Saturday 17 December 2011

"But you're not overweight, you're not! I wish I had your body."
It's all words. No one would like to have this, be trapped in this and desperately trying to lose weight and failing. How little can I eat? Every day turns into a fight where hunger is my enemy. And it rings in my ears "I don't get it, you used to be so thin". Used to be. Used to be so thin it hurt to sit down for more than five minutes, but atleast I was thin and I didn't get to hear that I was overweight, that I had bad character.
It's the same words when they tell me "You used to be so happy and charming". Always used to be. And so I learn that I am unhappy and not charming in the least, that I am just awkward and a social outcast.

I tried to be different. I tried so hard being my old self, and I thought I had succeeded. But one crisis is all it takes to bring me down, and my shrink tells me hollow words on how it will get better, and I need to get that degree. And I just can't see why. A degree will bring me nothing when I can't breathe.
I used to be so much. Now I'm just a shell and I pretend that I am fine, because no one wants to hear of my troubles. I let others cry on my shoulder as much as they want, but I can't bring myself to do the same, because I'm so scared they will push me away. Because they all do. And then nothing prevents them from bringing out my secrets to everyone.

Monday 12 December 2011

I remember the days I just didn't care. I worried so little and my anxiety was more a constant than something that worried me. Funny, I know, but I was past the line where I cared. And I didn't know why, why I had given up already and just went around in life. I woke up, I gamed, and I sometimes did my thaiboxing where I got beaten up but just didn't feel anything.

And now I find myself in the same spot. I wake up, I game, and I curse if I ever get hungry (not that I have much of an appetite anyway) because it demands that I do something. I go out with the cat for his sake, and where I used to care if people saw me or talked to me, I don't care anymore. It doesn't matter what I say or if I behave awkwardly, because few things matter. There's probably some things that matter, but it gets harder for every day to actually see them. And to see myself.

It gets better, people say. Soon you will be back to your old self, and all I feel is "why?". Why should I fight? If the few times I had fought, it turned out to shit anyway, why should I even try.
Because I'm still deadly scared that people will be disappointed by me.

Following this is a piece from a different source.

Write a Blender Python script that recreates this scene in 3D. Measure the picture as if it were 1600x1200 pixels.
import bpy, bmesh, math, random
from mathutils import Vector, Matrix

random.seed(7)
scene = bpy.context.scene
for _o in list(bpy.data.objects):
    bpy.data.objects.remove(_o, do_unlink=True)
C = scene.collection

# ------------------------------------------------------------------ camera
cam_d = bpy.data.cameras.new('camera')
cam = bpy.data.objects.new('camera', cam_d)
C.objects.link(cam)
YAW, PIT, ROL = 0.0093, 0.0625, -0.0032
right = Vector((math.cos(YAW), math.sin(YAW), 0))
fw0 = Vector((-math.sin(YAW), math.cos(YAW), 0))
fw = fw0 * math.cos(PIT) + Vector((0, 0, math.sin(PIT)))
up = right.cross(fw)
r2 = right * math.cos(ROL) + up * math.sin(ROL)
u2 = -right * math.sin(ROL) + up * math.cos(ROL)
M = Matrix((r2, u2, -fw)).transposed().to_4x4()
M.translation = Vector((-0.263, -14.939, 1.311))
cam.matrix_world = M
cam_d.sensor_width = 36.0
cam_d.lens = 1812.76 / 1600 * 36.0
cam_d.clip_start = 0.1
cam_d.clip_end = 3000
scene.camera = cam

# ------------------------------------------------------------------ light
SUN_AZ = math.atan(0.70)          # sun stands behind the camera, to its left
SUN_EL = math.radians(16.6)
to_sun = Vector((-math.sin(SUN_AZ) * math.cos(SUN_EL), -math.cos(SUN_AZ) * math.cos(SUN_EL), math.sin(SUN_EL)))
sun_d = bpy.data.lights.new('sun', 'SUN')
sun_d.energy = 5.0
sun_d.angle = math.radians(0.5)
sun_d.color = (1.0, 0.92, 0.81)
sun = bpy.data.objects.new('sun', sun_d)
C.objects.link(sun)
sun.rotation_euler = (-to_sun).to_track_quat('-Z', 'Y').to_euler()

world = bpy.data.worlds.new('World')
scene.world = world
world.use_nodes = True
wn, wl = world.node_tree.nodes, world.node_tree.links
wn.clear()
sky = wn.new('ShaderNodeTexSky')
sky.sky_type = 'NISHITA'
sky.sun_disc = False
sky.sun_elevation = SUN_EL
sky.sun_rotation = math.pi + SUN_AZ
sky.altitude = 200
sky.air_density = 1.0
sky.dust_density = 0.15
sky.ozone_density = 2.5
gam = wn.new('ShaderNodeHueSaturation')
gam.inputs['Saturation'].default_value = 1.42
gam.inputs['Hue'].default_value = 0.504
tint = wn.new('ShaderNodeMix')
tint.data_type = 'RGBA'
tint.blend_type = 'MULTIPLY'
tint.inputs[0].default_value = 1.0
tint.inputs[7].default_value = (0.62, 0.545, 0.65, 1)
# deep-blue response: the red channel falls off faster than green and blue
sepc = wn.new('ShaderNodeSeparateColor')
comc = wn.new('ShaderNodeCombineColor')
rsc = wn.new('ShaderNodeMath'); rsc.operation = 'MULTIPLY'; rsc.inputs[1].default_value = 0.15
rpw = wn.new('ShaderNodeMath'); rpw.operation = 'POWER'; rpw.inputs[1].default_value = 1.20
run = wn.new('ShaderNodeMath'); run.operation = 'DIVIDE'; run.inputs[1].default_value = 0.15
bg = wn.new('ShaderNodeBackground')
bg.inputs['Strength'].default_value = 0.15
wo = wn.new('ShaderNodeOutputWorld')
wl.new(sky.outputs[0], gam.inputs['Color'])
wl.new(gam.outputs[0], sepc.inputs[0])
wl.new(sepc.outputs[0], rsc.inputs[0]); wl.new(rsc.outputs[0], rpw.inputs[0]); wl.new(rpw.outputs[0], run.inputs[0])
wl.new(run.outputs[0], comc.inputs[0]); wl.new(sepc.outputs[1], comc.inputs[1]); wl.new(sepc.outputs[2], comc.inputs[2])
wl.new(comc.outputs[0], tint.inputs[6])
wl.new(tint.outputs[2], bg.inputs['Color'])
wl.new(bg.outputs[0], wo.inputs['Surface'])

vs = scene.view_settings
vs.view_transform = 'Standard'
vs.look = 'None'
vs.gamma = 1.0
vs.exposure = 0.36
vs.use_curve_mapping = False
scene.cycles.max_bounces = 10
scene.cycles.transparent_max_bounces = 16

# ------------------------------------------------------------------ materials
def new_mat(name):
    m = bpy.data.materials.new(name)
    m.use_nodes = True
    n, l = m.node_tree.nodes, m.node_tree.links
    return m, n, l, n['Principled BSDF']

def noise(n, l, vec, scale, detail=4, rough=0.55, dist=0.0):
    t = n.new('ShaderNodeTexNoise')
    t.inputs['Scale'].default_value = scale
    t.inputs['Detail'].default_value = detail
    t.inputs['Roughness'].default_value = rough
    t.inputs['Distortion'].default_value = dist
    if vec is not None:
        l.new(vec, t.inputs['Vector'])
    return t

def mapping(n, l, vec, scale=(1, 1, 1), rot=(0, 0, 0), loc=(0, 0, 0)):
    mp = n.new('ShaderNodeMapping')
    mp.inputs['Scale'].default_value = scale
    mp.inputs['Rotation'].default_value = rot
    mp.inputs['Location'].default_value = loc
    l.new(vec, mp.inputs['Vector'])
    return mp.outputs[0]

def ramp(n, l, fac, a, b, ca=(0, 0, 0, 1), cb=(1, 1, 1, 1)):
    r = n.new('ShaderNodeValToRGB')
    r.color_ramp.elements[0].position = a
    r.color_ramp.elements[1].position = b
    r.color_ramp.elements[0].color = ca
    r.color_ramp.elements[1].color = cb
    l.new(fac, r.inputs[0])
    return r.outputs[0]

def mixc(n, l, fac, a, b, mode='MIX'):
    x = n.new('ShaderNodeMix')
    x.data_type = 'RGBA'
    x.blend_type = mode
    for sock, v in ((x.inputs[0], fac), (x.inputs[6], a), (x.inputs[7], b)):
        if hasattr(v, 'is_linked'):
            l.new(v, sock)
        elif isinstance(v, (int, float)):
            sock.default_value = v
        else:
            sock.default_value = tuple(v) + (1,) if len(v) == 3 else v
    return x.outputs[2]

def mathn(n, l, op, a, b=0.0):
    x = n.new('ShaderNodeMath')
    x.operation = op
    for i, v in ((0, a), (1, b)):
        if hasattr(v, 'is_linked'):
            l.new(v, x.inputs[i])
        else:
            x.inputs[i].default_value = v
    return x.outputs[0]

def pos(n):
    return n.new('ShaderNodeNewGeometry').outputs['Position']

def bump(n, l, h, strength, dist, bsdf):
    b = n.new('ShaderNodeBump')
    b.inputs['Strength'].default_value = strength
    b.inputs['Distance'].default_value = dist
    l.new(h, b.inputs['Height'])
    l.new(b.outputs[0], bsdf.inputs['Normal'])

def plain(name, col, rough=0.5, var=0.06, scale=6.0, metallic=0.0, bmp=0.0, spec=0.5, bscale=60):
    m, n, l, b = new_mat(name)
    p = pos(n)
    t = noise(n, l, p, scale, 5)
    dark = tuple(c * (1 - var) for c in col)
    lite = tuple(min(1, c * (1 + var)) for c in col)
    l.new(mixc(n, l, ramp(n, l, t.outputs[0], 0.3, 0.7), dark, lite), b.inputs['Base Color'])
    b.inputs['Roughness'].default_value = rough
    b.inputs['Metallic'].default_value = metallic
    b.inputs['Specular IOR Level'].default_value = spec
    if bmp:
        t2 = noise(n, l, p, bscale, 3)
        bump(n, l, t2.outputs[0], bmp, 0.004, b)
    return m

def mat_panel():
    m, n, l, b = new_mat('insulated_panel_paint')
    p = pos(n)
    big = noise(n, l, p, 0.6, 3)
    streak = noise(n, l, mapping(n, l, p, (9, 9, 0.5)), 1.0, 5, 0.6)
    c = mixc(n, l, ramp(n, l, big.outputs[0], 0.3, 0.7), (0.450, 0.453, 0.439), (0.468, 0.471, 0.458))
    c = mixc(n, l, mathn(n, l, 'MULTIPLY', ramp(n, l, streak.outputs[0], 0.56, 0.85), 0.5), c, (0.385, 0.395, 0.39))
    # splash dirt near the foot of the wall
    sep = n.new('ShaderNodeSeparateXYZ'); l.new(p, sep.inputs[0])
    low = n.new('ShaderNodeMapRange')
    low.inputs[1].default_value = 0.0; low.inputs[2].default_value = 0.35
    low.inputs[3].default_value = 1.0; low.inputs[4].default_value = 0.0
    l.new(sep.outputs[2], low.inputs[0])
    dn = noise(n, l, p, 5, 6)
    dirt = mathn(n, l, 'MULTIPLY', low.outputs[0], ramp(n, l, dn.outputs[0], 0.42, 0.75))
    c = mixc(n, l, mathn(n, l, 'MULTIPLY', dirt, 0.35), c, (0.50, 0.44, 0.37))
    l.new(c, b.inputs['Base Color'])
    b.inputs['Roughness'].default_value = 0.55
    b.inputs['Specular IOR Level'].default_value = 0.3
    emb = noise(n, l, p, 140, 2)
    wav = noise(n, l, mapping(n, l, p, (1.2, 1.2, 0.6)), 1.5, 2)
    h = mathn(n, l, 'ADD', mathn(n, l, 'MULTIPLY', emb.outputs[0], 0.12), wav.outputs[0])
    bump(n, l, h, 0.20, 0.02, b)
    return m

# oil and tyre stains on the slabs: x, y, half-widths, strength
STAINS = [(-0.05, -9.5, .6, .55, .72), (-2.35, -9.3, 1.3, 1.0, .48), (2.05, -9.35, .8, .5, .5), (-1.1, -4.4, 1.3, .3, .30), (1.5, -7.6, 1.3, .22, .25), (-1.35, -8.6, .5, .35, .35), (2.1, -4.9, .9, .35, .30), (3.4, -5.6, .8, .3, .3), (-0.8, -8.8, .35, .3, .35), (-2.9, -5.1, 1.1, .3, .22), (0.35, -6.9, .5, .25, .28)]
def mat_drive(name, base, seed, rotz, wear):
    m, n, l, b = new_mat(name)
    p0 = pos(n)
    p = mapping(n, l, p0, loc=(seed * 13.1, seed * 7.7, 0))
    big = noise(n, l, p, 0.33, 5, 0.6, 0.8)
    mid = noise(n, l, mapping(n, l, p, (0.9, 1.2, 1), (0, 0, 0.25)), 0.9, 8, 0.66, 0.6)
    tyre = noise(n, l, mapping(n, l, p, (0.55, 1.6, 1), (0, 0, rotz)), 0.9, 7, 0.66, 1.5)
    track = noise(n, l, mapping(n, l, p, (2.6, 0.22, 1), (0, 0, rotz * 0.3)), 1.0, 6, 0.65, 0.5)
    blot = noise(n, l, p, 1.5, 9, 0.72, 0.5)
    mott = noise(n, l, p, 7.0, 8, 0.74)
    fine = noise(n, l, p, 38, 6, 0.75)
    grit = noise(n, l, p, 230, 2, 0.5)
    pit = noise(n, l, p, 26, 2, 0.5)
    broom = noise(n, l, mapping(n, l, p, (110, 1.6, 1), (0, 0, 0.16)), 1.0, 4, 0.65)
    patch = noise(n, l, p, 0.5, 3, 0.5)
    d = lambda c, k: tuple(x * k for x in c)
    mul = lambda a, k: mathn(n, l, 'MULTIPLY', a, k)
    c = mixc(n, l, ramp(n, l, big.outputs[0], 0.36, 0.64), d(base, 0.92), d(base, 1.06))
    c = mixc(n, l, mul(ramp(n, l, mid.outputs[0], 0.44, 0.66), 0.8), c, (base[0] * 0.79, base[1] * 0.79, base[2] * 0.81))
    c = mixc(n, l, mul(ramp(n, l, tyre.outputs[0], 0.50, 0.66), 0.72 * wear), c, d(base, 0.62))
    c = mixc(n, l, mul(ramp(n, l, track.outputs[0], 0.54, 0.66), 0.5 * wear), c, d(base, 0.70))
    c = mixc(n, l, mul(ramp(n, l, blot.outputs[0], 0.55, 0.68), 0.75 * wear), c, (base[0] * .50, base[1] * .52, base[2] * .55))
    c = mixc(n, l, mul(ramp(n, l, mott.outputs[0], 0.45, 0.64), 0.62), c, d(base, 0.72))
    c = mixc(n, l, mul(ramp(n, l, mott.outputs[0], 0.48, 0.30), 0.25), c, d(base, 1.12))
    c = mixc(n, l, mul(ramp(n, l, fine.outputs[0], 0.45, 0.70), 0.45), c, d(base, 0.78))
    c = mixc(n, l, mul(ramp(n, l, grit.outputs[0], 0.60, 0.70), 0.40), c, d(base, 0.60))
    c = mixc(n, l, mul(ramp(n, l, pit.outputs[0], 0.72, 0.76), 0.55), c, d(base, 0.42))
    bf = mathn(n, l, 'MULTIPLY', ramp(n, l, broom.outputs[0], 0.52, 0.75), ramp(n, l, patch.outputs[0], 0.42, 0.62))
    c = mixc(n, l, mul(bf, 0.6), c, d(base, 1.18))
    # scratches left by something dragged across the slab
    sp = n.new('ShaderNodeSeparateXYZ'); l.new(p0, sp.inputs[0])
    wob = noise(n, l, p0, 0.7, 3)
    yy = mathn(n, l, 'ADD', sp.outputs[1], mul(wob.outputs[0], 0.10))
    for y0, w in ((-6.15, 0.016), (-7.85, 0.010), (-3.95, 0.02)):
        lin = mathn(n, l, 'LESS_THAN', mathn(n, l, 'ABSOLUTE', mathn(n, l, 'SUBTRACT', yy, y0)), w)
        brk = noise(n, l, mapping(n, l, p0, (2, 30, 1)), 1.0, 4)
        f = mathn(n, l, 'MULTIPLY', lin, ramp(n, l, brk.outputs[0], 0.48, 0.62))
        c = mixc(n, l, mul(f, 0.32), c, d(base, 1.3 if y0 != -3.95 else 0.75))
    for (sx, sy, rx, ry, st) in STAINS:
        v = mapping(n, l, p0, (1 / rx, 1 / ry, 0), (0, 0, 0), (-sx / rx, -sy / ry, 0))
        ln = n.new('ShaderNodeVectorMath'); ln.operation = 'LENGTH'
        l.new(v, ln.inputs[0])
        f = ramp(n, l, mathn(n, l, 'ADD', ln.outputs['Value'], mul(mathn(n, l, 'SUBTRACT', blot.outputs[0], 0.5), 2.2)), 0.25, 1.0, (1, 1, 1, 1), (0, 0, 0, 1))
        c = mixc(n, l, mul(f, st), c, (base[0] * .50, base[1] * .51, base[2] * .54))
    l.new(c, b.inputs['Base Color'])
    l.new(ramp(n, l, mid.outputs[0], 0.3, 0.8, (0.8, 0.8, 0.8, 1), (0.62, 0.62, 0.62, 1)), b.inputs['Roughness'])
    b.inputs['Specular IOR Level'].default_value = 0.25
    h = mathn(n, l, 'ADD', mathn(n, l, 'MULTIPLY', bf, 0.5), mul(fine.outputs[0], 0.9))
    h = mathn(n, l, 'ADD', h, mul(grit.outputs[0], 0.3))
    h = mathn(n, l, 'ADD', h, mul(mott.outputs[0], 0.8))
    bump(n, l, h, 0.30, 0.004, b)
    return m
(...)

That I will go through life and do nothing. It keeps me awake every night, the knowledge that I have done NOTHING and my apathy will keep me from doing something. And the anxiety puts a grip around my heart and makes it hurt and makes it so hard to breathe.
I'm so scared of dying and knowing that I never done anything to make anyone remember me. I remember writing that one day, people would look in their photos and say "look there, that's a old friend of mine. I can't remember her name, but we were friends". Like I was someone just passing by their life, like a shadow.

But I function. I live every day like it doesn't matter in the end, because in the end we all go to dust anyway. And whatever I have done in this life wont matter at all, because I still lost those most precious to me, and I will keep losing them. I will never be able to stop it, no matter what I do.
Perhaps that is what hurts the most. Knowing what I have lost and what I can never have again.